Zr.Henrica: Mijn eerste liefde was gegaan naar de zusters van Ubbergen, Augustinessen van Franse oorsprong. Ik had jaren daarvoor in de Katholieke Illustratie een artikel gelezen van hun werk als zuster te paard in een of ander missiegebied. Later kon ik dat niet meer terugvinden en ik wilde toch wel graag zuster worden. Me inzetten in gemeenschap van vrouwen was mijn levensdoel. Tijdens een schoolreis bij een bezoek aan Steyl was het duidelijk: hier wil ik zijn. Ik was bijna 19 toen ik in Steyl intrad. Toen ik in 1953 van huis wegging, was er heel duidelijk een stem, gedachte, die zei: ”Ik ga naar God”.
Het Kloosterleven was voor mij geen overgang; gezonde armoede kende ik van binnenuit en gehoorzaamheid was er thuis eveneens om tot een harmonisch gezinsleven te komen.
Aan trouwen dacht ik in de verste verte niet. Dat heeft me ook nooit kunnen bekoren. In het gebed en in de gemeenschap voelde ik me snel thuis.
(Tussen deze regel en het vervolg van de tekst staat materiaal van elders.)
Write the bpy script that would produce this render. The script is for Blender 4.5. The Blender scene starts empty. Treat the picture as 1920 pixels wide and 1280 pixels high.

Van de vorming op verschillende terreinen is me maar weinig bijgebleven. Het was als een luchtballon die vol geperst werd en met de eerste de beste verandering werd doorgeprikt en alles vervloog.
Er werd op zoveel bijkomstige dingen de nadruk gelegd, dat ik blij was dat ik de huizen in mocht waar ik zelfstandiger kon zijn. In het Seminarie van Apeldoorn werd ik overweldigd door de liturgische vieringen samen met die 400 seminaristen. Bij het zingen van het Te Deum en de Matheuspassion ging mijn hart open. Daarna is zingend bidden een steun voor mij geweest en was ik blij dat ik mee kon zingen in het koor.